» PROBLEM DETAILS
Starting with the first line of the data that follows, transcribe every line verbatim until the line containing "COL = SC.collection" has been transcribed.

» DATA PROVIDED
++++++++

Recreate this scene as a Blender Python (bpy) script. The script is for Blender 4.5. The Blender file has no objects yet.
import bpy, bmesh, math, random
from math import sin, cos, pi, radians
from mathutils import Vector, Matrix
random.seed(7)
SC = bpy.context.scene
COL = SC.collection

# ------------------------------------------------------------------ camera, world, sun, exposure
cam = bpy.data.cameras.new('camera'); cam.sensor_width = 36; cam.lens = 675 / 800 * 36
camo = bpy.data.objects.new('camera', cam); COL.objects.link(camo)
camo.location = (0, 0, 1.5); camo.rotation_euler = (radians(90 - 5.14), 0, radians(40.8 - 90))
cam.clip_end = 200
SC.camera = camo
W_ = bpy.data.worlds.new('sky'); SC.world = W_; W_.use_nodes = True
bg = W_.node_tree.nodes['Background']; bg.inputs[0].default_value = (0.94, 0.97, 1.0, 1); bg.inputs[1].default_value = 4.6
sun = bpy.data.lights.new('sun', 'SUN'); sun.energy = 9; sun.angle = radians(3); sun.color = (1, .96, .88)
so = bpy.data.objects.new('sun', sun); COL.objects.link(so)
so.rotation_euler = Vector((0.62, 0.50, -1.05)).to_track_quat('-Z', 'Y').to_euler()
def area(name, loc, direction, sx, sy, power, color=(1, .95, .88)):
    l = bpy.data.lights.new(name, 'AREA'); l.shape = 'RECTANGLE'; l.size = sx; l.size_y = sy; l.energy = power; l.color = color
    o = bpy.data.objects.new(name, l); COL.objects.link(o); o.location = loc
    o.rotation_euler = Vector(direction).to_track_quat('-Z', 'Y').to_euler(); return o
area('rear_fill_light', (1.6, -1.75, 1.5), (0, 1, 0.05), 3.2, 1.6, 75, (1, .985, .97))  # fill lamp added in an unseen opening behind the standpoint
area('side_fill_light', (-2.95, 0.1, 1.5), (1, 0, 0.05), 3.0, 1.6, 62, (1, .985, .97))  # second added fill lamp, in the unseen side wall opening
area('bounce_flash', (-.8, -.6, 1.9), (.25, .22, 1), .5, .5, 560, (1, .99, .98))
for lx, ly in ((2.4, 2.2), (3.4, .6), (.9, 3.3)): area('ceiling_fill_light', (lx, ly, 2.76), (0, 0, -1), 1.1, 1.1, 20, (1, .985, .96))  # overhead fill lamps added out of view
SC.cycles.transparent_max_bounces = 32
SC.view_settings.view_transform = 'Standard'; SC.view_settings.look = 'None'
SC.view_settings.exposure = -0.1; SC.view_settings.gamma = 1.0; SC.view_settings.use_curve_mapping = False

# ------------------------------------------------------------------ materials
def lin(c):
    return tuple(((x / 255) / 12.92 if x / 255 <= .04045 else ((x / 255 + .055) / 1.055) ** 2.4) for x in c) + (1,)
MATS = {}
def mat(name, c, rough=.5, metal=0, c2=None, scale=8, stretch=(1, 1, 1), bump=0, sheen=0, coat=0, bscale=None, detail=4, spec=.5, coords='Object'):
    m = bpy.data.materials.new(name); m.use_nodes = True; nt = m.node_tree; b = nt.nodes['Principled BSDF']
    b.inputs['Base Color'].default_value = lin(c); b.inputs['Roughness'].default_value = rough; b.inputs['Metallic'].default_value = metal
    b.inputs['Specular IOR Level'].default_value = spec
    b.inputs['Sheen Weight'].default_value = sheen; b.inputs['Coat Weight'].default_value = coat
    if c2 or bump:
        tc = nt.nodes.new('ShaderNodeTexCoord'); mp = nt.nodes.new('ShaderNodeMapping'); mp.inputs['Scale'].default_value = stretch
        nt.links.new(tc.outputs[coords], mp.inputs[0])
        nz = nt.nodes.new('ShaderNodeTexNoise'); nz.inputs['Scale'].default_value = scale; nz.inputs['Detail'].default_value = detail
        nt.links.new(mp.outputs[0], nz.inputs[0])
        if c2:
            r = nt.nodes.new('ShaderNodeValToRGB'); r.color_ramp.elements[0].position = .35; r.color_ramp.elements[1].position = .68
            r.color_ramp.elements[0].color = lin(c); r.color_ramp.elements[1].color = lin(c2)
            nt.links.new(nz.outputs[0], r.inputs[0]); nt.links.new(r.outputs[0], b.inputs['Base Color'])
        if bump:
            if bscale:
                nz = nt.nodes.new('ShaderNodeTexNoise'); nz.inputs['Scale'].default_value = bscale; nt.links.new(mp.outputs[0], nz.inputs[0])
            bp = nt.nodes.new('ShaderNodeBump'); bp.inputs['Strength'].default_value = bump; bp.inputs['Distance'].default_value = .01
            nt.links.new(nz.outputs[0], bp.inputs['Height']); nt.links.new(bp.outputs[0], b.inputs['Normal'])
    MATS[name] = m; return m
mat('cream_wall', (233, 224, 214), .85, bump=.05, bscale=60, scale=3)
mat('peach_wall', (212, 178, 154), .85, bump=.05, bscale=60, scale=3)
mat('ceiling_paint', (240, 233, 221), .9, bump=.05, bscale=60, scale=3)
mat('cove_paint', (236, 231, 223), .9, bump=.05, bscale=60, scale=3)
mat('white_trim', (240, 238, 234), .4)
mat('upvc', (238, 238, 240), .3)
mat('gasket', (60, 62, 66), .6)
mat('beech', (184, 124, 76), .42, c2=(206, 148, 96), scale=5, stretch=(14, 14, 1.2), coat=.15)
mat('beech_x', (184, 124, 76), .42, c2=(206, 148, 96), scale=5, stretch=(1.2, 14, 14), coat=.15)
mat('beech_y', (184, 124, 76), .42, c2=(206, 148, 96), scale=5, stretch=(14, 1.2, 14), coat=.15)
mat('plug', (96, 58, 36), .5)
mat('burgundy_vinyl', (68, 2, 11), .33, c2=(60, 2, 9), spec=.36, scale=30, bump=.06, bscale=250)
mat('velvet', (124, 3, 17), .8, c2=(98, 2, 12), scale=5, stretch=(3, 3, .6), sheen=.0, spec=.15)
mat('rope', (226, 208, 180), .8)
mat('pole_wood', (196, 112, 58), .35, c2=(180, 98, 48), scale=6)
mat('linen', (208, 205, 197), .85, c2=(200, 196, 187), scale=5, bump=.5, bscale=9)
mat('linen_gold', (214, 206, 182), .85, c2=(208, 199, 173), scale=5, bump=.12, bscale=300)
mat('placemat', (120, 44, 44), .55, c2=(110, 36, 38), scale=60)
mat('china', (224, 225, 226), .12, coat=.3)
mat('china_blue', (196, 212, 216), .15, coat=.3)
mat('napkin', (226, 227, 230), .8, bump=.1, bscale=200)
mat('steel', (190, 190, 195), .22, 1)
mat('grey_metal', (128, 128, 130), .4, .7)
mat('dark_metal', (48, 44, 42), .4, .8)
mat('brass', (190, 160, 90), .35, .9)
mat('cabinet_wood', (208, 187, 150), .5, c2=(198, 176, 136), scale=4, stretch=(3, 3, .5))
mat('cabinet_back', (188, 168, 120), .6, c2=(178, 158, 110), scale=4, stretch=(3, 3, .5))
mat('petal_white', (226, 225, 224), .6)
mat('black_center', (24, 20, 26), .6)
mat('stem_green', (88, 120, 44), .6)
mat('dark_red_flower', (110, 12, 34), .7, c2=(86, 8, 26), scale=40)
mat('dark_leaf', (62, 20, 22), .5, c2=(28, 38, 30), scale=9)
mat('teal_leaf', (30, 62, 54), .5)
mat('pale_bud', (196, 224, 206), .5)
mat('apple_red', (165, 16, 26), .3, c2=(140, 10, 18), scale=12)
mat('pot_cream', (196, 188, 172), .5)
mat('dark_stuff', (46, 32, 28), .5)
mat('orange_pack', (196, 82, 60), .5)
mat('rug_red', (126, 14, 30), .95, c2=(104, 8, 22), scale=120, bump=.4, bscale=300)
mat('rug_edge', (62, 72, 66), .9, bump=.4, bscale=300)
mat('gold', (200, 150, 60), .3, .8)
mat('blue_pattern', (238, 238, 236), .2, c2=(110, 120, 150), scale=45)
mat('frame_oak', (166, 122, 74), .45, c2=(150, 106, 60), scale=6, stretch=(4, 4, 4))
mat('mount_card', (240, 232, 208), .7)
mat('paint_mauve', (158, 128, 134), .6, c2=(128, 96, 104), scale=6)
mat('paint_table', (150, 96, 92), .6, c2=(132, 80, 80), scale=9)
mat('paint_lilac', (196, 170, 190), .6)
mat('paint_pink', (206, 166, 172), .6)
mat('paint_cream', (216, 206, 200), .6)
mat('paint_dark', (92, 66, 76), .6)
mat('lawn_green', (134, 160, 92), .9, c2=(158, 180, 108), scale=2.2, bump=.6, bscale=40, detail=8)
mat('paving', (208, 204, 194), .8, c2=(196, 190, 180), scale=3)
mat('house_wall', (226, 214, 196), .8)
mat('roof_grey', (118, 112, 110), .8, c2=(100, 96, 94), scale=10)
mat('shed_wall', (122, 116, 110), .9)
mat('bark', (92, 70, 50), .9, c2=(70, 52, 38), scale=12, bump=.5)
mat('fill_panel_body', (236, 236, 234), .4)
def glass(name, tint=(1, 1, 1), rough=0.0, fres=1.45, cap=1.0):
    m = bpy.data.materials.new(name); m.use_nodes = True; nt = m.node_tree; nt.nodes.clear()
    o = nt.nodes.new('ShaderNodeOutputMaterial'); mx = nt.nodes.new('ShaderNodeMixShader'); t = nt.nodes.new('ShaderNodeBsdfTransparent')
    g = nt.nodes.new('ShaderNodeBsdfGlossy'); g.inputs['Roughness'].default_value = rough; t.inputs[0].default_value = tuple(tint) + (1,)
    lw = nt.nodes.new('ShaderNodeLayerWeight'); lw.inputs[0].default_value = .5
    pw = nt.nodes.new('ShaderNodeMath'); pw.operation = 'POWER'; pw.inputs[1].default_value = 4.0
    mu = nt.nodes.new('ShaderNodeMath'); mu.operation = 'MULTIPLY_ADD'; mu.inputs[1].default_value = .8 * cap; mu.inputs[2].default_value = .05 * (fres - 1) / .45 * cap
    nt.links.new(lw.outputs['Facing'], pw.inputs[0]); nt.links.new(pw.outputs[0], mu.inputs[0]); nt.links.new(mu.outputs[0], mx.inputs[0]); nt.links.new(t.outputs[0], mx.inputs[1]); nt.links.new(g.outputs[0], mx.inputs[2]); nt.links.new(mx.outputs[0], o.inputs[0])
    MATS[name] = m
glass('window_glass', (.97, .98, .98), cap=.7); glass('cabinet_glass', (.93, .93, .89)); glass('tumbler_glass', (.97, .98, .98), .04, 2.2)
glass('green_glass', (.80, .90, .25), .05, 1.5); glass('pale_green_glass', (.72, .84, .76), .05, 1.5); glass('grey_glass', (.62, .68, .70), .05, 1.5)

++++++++

» TASK RESULT
Recreate this scene as a Blender Python (bpy) script. The script is for Blender 4.5. The Blender file has no objects yet.
import bpy, bmesh, math, random
from math import sin, cos, pi, radians
from mathutils import Vector, Matrix
random.seed(7)
SC = bpy.context.scene
COL = SC.collection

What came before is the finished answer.